Could ICE Actually Get Abolished? This Democratic Lawmaker Is Writing A Bill To Get Rid Of It

Following the implementation of the Trump administration's zero tolerance immigration policy back in April, some have called for the abolition of the U.S. Immigration and Customs Enforcement agency, otherwise known as ICE. While disbanding the agency is an increasingly popular sentiment shared among some immigration activists, you may be wondering whether ICE actually could get abolished. A Democratic lawmaker is writing a bill to dismantle the agency. The forthcoming bill's exact contents — and chances of passing — are not yet known, though its focus will be on developing a more "humane" alternative to ICE.

Last week, Congressman Mark Pocan, a Democrat from Wisconsin, took a trip to the southern U.S. border to observe immigration enforcement activities in the area. Following his trip, Pocan announced via a statement on his website that he would be introducing legislation to abolish the agency. As the Congressman stated:

During my trip to the southern border, it was clear that ICE, and its actions of hunting down and tearing apart families, has wreaked havoc on far too many people ICE is ... ripping at the moral fabric of our nation ... I’m introducing legislation that would abolish ICE and crack down on the agency’s blanket directive to target and round up individuals and families. The heartless actions of this abused agency do not represent the values of our nation and the U.S. must develop a more humane immigration system, one that treats every person with dignity and respect ...

Pocan also indicated on his website that his forthcoming legislation will include both the abolition of ICE and the creation of a commission to provide recommendations on how the U.S. government can develop a more "humane immigration enforcement system."

The congressman from Wisconsin expounded on his legislation during an interview with NBC News on June 30. Pocan noted that the Trump administration's actions, particularly the family separations that stemmed from the administration's zero tolerance immigration policy, drove him to start developing a bill related to ICE. As Pocan told NBC:

President Trump has been an evolution for many of us in how far he will go and, I would argue, his actions that damage the country, and at what points you have to stop them ... Then when the president said this weekend we can get rid of due process — he’s already abusing ICE’s functions as a personal political police force for his own reasons, and then when you add getting rid of due process, this is not what America’s about. That was really the catalyst ...

Pocan also noted that the aforementioned commission would constitute a key part of his immigration legislation.
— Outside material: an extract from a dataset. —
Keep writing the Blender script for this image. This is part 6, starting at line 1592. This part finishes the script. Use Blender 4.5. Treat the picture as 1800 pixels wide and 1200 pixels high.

As Pocan described, there are many federal agencies that can and do engage in work that is similar to that of ICE. He told NBC that the job of the commission would be to "lay out the duties that need to continue that ICE does that are appropriate and proper and then take away the ones that the president has maybe abused that maybe no longer need to exist." The duties that the commission decides should continue would then be assigned to an appropriate federal agency, once approved by Congress.

The Congressman also indicated that he thinks ICE needs to be abolished because he believes it has moved away from its original purpose of countering terrorism post-9/11. As Pocan described to NBC:

The whole idea is that it [ICE] was created after 9/11 with the terrorist actions that affected this country in mind. If you take them away from that focus because they're busy finding that person who got a speeding ticket in Kansas at a meatpacking facility, you’re not going after someone who could be a threat to a large number of Americans.

Pocan told NBC News that the wording of the bill is not yet final. However, it is expected that the Congressman will soon be introducing the legislation. Time will tell just how much support Pocan has for the forthcoming bill — and whether other members of Congress will similarly call for an end to the controversial federal agency.